Vivimos (o al menos yo) en una vorágine que nos impide mirarnos por dentro. Y ya nos viene bien. Porque esa vorágine de la que nos es tan fácil quejarnos es la que nos ayuda a no ver que en el fondo de nuestro corazón hace tiempo que todo es oscuro, con telarañas, revuelto.
Un día, sin más, paras un segundo para evaluar daños internos y conectas directamente con la parte más profunda, aquella que llevas tiempo sin poner en orden; en ese momento percibes que la tristeza se pega como un chicle, que esa pena profunda es la de todas las penas del universo y te invade el llanto más triste y prolongado que puedas imaginar. Si consigues dejar de llorar es porque decides perder de vista ese sentimiento, no seguir ahí, en ese pozo viscoso, porque si no lo haces podrías estar llorando de manera ininterrumpida hasta el fin de los días.

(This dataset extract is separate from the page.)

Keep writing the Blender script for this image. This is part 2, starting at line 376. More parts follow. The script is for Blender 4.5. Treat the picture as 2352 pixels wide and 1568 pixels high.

Lo malo es que ese momento de conexión parece que ya ha hecho cierto camino y a partir de entonces es mucho más sencillo volver a reconectar con la pena infinita de manera más o menos habitual, y sigues haciendo tu vida a pesar de todo, intentando que nadie note como las lágrimas ruedan sin control mejillas abajo. Nada vuelve a ser lo mismo porque, aunque no hagas limpieza, aunque te empeñes en mantener la desconexión con el corazón, ya has estado ahí, y el camino no tiene retorno.
Hoy tengo plena conexión con mi tristeza. Estoy aprendiendo a valorarlo, a dejarme sentir sin apartar el dolor. Ya os contaré como me va. De momento no puedo hacer nada más que llorar y compadecerme.